Тургенев, Гончаров, Салтыков-Щедрин, Островский вместе с другими русскими классиками стали решительными противниками того понимания прогресса, которое утверждала революционная молодежь. Прогресс в науке, заявляла она, состоит в постоянном расширении круга познания, в открытии новых научных данных, ставящих под сомнение, а то и вообще отрицающих знания предыдущие. То же самое происходит и в духовно-нравственной сфере: молодое поколение вправе ставить под сомнение и отрицать те нравственные идеалы, которыми вдохновляются «отцы». Русская классическая литература в лице ведущих ее представителей, напротив, утверждала, что «человек у Бога вечный ученик», что «в нравственном развитии дело состоит не в открытии нового, а в приближении каждого человека и всего человечества к тому идеалу совершенства, которого требует Евангелие, а это едва ли не труднее достижения знания» (Гончаров).
Русский писатель был убежден, что любое жизнестроительство нужно начинать с себя, а не с окружения своего.
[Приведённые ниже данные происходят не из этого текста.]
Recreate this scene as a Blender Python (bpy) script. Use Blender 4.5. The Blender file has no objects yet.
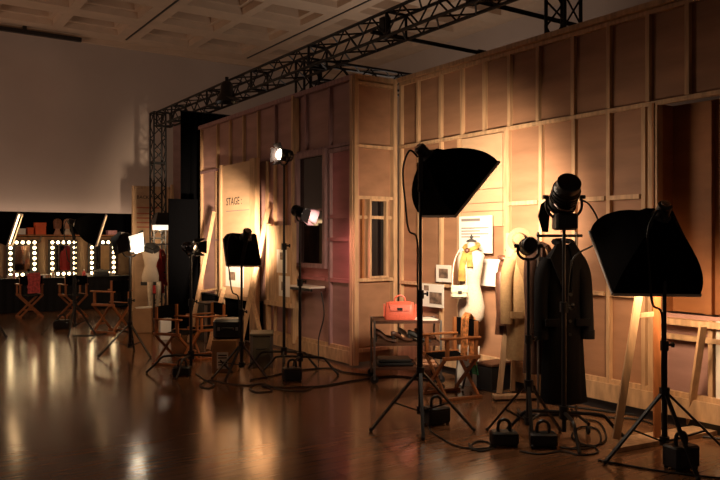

Человек с убогой душой, отягощенной первородным грехом, не в состоянии изменить жизнь к лучшему, несмотря на все реформаторские предприятия. Только освобождая себя, совершенствуясь с помощью Божией, можно надеяться на благодатные внешние перемены. Здесь устанавливаются прямые или косвенные контакты русской классики со святоотеческим духовным наследием, устанавливаемые в нашем учебнике. Современник Пушкина преподобный Серафим Саровский говорил: «Стяжи дух мирен, и вокруг тебя тысячи душ спасутся». В свою очередь, и Пушкин заявлял: «Лучшие и прочнейшие изменения суть те, которые происходят от одного улучшения нравов, без насильственных потрясений, страшных для человечества». Именно таким, святоотеческим заветам интуитивно следовала русская классическая литература XIX века в магистральном русле своего развития. Достоевский называл православную церковь «нашим русским социализмом». Его идеал был основан на возвышении всех до нравственного уровня церкви как духовного братства.